Let us consider these in order. The buyers lose interest, period. In this case, Seattle becomes a bit of a ghost town after the crash: Will the Last Person Leaving Seattle Please Turn Out the Lights. The second case: the buyers lose interest at the current price, in which situation the price drops until buyer interest resumes. There was a really good reason why that sign got posted in Seattle, and it was experienced by urban neighborhoods full of nice houses served by adequate to good schools at a convenient distance to a stable and increasing source of jobs all over the country. That was white flight. Is white flight happening in a city near you?

I didn't think so.

The only time a seller gets burned when they cannot find buyers at a price point is when the price point is higher than what the seller paid (with some fudge factor to account for transaction costs and a few other odds and ends). In order for that to be a significant problem for ordinary people, there has to be a lot of flipping. Which I am not seeing. Are you?

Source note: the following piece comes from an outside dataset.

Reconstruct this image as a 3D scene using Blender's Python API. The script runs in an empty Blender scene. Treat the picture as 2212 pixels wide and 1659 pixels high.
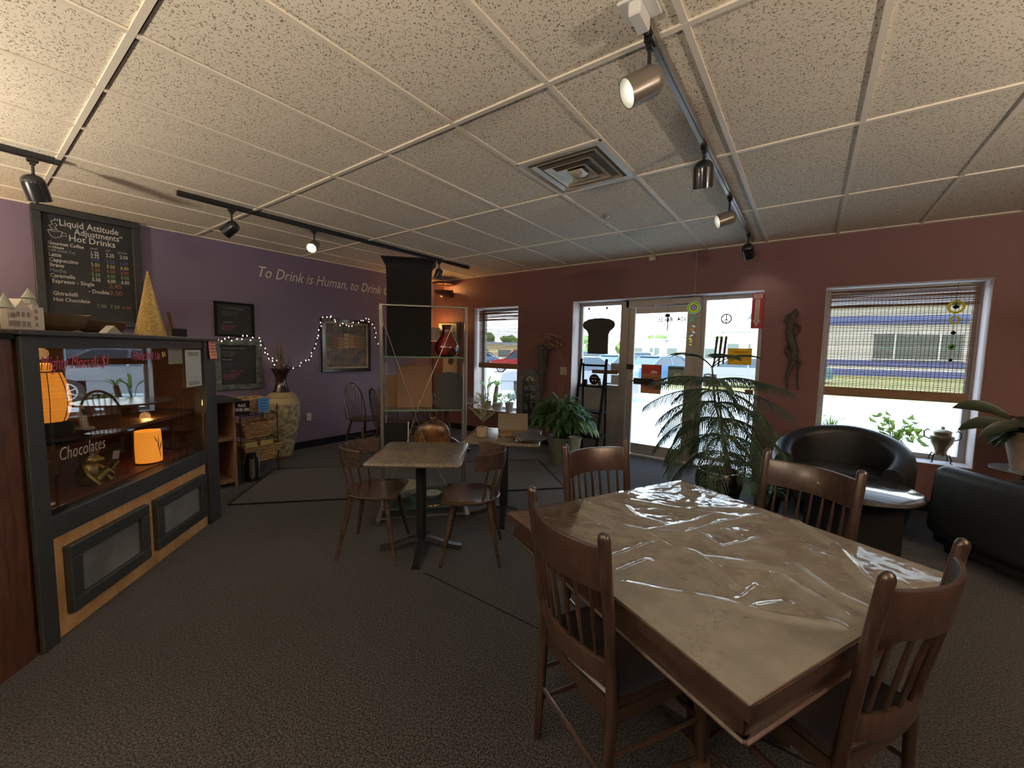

Let us now turn this framework and point it at Unicorns. Let us take the canonical unicorn: Uber. Who wants to see Uber go away, and is not a medallion owner? Precisely. There is, I am sure, a lot of room to maneuver around the value of a given share of Uber, but should Uber IPO (wait, has it already? No, no it has not), I am reasonably certain there are a lot of people who want to own Uber at _some_ value. Will that value be higher or lower than what people paid for Uber shares in the private market? An interesting question! And if it is lower, will it be enough lower to really hurt? Yeah, I didn't think so either.

Much less clear is the case of the House No One Wants At Any Price. Supposedly, an Italian town is giving away houses (there are a lot of qualifiers on this), and of course there is always Detroit (but honestly, given Detroit's millage, people should be _paid_ if they are willing to take that burden on). Which Unicorns are Detroit houses?

I don't know. I'm sure there are at least a few of them. But Bubble or No, a smart investor is supposed to be buying houses they'd be happy living in for a period of several years. If you buy a house intending to flip it for a profit quickly -- or you buy shares, intending to sell them for a profit quickly -- then you are not a bull (like me) or a bear (like Robert Shiller). You are a pig.

And pigs get slaughtered.

In the meantime, the idea that we should be raising interest rates when there is zero indication of inflation (and some risk of deflation) and some parts of the world's economy are already in fucking free fall is offensive at the core. Suck it up, do your due diligence, and try to discourage your more foolish friends from participating in penny stock schemes or whatever the Fraud of the Month is. We do not need to cut everyone off from cheap/free money just because someone, somewhere is being rewarded for innovation that is making a whole bunch of people's lives better (at the expensive of some others, obvs).

ETA: Further evidence that there might be some kind of tech bubble: I now receive emails (clearly automated) trying to get me interested in jobs on offer. Given that I have been retired since 1998, and this hasn't happened for over a decade, it is clear that the tech sector is enjoying a high degree of employment.